Aggiungerò che il Terzo Mondo è già presente in seno ai Paesi industrializzati con una quantità di immigrati che devono essere al primo posto delle vostre preoccupazioni.

6. Oggi, le parole solidarietà, aiuto allo sviluppo, dignità e diritti delle persone e dei popoli, giustizia, sono familiari ai nostri contemporanei, e bisogna rallegrarsene. Ma ciò che è importante, è la realizzazione del rispetto e dell’aiuto reciproco, è il modo di praticarli, e ciò che ispira questi atteggiamenti. Per voi, membri delle Caritas, è importante dunque, non solamente ben organizzare gli aiuti, ma anche mettere in luce le motivazioni cristiane della carità, farle ritrovare al bisogno, educare ad esse, insomma riabilitare la virtù della carità che si ispira all’amore stesso di Dio, che fa vedere nel prossimo l’immagine di Dio e di Cristo stesso, e impegna a trattarlo con delicatezza, rispettando la sua libertà, la sua responsabilità, la sua dignità, il suo destino spirituale (cf. Apostolicam Actuositatem, 8).

Riabilitare la carità! È la principale missione che e stata affidata al Consiglio pontificio Cor Unum, di cui voi siete membri. Voi tutti possiate collaborare ampiamente con esso, e con tutti gli organismi che, nella Chiesa, cooperano alla pastorale sociale!

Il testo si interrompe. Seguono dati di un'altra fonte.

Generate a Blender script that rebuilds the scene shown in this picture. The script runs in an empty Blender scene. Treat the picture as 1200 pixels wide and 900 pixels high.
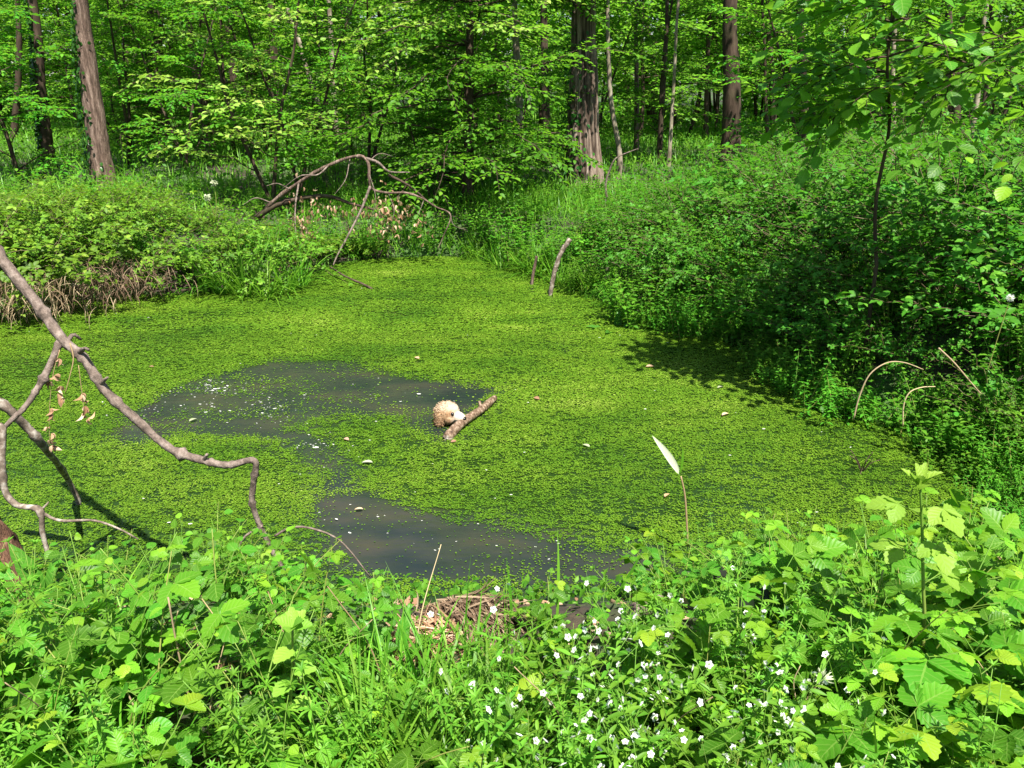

Domani la liturgia ci invita a contemplare il mistero della Visitazione di Maria, venuta a condividere con sua cugina Elisabetta la gioia della Buona Novella del Salvatore e ad offrire i suoi servizi. Possa ella aiutarvi a corrispondere alla vostra magnifica missione nella Chiesa, che è precisamente quella della condivisione! E io, di tutto cuore, benedico i responsabili della Caritas internationalis, vecchi e nuovi, tutti i delegati qui presenti, i membri della Santa Sede che hanno lavorato con voi nel corso di questa assemblea, e tutti coloro che operano disinteressatamente e attivamente in seno alle Caritas diocesane e nazionali.